Wednesday, May 23, 2012

Network Topologies

Okay, I'll start off with the boring stuff (i.e. the stuff I've been geeking out to the past few days).


According to the Wikipedia article, there are a total of eight recognized topologies for a network:

  • Point-to-point
  • Bus
  • Star
  • Ring or circular
  • Mesh
  • Tree
  • Hybrid
  • Daisy chain

I can't say that I totally understand all of them, but I recognize a few of them as less-than-great for a community effort.  Point-to-point networking occurs between two people and happens every time a USB drive gets passed from one person to another.  But there's not much else to say about that.  Line- and Tree-style networks remind me far too much of obnoxious chain letters where you have to pass on the information to a certain number of people or else your Aunt Myrtle is going to die.  In reverse, they have a hierarchy that makes me uncomfortable.  I don't want to have to report my activities to a direct supervisor when I'm not at work!

Full connection is an ideal, but not likely in a hectic everyday schedule.  So I want to center in on three possible topologies for a Folk Sneakernet: bus, ring, and star.

"Are you on the bus, or off the bus?"

The bus topology reminds me the most of the fifth floor of Rhoads Hall at ISU.  If one of us found content we really liked, such as an entire season of Invader Zim, we all piled into that person's room and watched the show.  All of us received the content at the same time.  While that's not totally possible with just one USB drive, a single drive can be passed around to multiple people in a single sitting, each of them downloading the content off the "bus."  Then other people issue their packets (i.e. share their content) to everyone else all at the same time, and we all go home happier and Zim-mier.

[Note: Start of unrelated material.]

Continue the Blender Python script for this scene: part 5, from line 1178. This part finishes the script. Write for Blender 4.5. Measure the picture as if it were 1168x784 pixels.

PROS: It's a party!  A wild content-downloading nerd party!

CONS: Everybody has to show up all at the same time.  If you miss the bus, you're out of luck.

"If you like it, then you shoulda put a ring on it."

The ring topology is much more like passing a magazine around with friends.  (For some of you it might have been Penthouse or Guitar World, but for me it was Dragon Magazine.  *cough*)

I find content I like, and then I pass a packet of it to a friend (i.e. hand them a USB drive).  That person passes it on to another friend, who adds or removes information, and the USB packet goes all the way back around the circle until I get it again.

PROS: We can pass the packet around when we've got the time to do so.  No all-night nerd parties here.  (Though the lack of all-night nerd parties could also be considered a con.)

CONS: Latency, especially if Broseph takes the USB drive and then leaves it at home when he goes to Australia for the month.  One break in the connection breaks the entire ring.

"You could be my lucky star..."

The star topology reminds me, oddly enough, of the rack of shoes in the bowling alley.  You take one down when you need it, and then return it to the central storing facility when you're finished.  It's also much more like a library than the other systems.

This configuration could be executed as easily as keeping a coffee mug full of USB drives at your favorite bar or coffee shop, or even as a centerpiece on your kitchen table.  People upload media when they find it, and then return that media to the central facility once they're done.  People can then browse through and find what they like.  (This is also a lot like an FTP server.)

PROS: A central hub where everyone knows they can go to access resources.

CONS: A central hub where EVERYONE knows people can go to access resources.

These are just some musings on the subject, and I'm sure some network analysts could rip me a new one on my use of the terminology.  But this is a working set of definitions for the project.